We have been heads down for the past several months working on the new network that is much more scale-able, has a provably correct consensus mechanism and a much more flexible modular design. It has cool features like multi-sig and attaching arbitrary info to transactions.
We released it in beta a couple months ago: https://www.stellar.org/blog/stellar-consensus-protocol-proo...
Among group of friends living together, let us say that we assume each having 1000 friendcoin by the virtue of being in the friend circle. Now we send each other friendcoins and each transaction is a mail cc'ed to all the friends in the circle. Thus no one can overspend their account and we now we have our own money infrastructure.
The protocol I just described, is it decentralized? Stellar would say yes, but I would say it doesn't look like it. A person outside the system cannot just come and join. Needs prior verification.
From their white paper summary, "it requires unanimous agreement on system membership by all participants. Each node in the network must be known and verified ahead of time."
Is it centralized? No. But is it decentralized? I don't know.
Oh I think it was misunderstood. The full quote is: "Byzantine agreement guarantees distributed consensus despite the Byzantine failure of participants. However, it requires unanimous agreement on system membership by all participants. Each node in the network must be known and verified ahead of time." It is comparing SCP to Byzantine agreement protocols like paxos.

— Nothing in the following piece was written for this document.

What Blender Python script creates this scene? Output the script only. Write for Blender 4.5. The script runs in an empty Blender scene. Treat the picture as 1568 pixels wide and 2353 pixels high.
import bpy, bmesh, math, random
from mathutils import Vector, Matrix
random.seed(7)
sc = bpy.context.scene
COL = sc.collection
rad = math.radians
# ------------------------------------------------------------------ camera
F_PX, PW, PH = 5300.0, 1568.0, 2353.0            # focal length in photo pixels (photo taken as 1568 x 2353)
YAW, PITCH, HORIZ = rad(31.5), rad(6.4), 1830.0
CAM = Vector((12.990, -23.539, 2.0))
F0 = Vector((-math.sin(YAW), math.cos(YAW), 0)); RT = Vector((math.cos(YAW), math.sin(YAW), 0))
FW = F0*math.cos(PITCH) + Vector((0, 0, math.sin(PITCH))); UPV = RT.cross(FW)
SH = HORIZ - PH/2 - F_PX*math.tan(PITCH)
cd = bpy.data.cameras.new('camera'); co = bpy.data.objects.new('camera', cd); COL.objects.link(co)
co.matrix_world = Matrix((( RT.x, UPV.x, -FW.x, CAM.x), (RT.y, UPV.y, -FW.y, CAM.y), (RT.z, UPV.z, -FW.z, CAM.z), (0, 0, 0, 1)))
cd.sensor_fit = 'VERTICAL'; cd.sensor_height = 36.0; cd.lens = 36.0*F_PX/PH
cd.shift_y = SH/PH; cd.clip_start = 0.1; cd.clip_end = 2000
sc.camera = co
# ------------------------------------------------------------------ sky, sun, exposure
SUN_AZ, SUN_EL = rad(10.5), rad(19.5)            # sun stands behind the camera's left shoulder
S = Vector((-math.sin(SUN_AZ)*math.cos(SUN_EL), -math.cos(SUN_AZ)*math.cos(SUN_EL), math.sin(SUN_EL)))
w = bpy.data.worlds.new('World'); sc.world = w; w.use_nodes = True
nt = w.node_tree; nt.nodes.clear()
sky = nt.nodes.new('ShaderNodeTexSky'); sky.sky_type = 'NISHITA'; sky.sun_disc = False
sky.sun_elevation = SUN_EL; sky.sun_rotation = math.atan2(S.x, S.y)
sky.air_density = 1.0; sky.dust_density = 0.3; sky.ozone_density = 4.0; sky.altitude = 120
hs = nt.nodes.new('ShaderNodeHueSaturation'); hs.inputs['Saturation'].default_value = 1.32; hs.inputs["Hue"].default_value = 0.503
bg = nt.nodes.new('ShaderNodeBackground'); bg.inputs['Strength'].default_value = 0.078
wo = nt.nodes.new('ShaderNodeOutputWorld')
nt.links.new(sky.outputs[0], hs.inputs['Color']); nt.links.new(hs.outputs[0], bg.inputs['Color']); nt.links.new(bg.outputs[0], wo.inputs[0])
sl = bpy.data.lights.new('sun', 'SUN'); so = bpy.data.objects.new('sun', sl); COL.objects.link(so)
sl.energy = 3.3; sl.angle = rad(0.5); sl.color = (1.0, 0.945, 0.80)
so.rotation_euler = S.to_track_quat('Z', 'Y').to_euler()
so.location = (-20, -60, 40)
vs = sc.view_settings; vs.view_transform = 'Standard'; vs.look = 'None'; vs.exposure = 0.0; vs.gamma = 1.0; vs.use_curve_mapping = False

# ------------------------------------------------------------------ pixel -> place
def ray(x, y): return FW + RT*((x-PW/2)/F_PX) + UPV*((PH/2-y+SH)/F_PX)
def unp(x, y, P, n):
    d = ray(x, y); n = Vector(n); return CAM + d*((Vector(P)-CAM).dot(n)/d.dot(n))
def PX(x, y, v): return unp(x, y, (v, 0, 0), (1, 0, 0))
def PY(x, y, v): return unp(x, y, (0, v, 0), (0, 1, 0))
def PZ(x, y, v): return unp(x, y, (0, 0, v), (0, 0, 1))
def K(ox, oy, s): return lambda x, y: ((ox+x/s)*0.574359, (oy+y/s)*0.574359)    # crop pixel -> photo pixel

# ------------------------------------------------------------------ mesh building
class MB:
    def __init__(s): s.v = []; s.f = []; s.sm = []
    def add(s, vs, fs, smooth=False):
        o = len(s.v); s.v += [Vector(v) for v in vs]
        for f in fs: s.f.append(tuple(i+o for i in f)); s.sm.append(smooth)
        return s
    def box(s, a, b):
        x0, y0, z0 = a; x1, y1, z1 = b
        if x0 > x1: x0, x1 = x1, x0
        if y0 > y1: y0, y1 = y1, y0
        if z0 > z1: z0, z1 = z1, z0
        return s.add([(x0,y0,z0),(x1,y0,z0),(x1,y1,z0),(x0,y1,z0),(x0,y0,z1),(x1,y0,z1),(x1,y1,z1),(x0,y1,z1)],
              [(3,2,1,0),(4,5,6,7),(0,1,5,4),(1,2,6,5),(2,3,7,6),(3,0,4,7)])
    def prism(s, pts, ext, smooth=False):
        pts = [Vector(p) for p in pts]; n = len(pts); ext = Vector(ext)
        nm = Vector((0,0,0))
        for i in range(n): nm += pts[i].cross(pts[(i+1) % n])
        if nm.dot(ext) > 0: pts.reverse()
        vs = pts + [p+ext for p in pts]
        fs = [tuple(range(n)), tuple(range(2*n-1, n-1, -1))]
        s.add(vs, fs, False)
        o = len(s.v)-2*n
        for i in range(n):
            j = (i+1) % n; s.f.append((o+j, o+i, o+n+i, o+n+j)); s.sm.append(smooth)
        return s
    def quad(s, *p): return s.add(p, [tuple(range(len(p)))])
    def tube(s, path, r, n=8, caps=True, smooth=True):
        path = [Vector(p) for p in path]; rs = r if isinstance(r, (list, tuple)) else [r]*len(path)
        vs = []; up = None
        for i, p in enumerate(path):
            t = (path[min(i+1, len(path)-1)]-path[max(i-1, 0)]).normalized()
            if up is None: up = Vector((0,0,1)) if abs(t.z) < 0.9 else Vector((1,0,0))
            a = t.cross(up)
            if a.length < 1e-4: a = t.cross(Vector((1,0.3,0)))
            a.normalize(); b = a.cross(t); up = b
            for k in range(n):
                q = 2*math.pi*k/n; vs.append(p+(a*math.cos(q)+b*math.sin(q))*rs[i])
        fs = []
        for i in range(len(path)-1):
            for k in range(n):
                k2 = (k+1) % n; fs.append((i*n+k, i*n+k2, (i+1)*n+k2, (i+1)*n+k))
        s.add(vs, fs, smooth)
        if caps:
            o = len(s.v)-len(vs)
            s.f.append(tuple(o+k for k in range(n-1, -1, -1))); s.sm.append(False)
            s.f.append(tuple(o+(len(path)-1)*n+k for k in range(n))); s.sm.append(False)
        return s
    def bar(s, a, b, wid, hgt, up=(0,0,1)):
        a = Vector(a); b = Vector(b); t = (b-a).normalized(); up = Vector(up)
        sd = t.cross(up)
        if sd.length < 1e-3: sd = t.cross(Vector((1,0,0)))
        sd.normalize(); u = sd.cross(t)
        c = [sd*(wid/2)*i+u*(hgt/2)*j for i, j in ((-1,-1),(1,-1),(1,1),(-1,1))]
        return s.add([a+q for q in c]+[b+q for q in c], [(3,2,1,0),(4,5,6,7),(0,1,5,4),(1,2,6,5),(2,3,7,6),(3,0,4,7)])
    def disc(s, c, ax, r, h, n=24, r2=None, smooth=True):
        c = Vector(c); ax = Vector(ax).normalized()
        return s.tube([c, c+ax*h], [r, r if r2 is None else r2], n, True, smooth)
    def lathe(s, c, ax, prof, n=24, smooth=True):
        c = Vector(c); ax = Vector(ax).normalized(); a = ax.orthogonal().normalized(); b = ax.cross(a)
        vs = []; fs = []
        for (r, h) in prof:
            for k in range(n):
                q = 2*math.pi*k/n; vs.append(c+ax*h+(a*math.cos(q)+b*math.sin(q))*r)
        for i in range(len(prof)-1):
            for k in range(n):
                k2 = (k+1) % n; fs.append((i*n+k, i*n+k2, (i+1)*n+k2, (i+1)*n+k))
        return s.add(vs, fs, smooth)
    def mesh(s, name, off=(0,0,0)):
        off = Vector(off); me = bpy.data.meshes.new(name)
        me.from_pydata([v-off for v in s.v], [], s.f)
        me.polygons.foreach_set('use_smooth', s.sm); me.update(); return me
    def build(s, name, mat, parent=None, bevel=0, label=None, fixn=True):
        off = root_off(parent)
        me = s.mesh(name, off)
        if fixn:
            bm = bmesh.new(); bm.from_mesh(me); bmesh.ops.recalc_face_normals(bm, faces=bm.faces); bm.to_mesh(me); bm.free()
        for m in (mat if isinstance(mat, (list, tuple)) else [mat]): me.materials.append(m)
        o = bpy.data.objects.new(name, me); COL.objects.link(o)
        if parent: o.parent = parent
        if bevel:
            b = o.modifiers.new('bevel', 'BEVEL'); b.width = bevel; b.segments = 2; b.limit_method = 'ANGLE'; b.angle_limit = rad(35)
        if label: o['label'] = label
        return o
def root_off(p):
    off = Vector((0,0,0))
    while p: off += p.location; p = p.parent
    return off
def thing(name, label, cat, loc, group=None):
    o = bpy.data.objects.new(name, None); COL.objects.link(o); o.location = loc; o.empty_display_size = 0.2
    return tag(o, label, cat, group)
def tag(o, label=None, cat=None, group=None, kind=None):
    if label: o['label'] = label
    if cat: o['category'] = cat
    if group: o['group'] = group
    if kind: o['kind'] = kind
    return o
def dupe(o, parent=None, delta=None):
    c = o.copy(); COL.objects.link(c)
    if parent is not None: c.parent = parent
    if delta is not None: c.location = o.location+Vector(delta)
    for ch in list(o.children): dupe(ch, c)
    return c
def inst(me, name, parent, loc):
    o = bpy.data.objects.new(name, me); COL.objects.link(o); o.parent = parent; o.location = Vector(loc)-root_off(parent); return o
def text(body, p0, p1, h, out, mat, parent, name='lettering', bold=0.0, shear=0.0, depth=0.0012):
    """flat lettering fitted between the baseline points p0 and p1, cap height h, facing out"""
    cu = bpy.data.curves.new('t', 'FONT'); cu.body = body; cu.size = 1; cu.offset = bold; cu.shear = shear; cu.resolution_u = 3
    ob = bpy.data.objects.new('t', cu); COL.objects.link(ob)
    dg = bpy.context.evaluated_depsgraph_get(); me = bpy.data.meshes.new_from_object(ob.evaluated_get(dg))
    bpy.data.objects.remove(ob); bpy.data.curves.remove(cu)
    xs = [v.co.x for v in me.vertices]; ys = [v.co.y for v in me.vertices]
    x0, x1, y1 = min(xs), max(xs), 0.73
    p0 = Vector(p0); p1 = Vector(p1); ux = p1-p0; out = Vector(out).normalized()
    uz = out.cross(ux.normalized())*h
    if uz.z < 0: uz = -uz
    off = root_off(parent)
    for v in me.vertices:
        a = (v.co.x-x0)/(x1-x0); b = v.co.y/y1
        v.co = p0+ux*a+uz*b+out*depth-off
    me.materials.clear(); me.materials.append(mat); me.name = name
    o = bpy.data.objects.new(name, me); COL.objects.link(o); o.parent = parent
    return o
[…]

The difference between a byzantine agreement and a federated byzantine agreement used in SCP is that it reaches consensus based on quorum slices rather than the whole network consensus. This is just removing the graph edges from the bitcoin node network. The real problem then is optimum quorum slicing to guarantee many possible problems that might arise, such as partition-tolerance, non-survival of a bad node etc .
Maybe you have addressed these concerns, I'll read the paper to check. Can you please answer one question though, how are the coins originated in this system?
Yes a node in the Stellar network doesn't need to know all the other nodes in the whole network and adding and removing nodes is a fluid and open process but yes there must be some transitive overlap in the quorum slices people choose. The details would be better explained in the paper.
I've been following Stellar from a distance over the past year. After the initial hype, there wasn't much news about it outside of the relatively small Stellar community. I'll be interested to see where it goes from here.
We are turning the new network live very soon.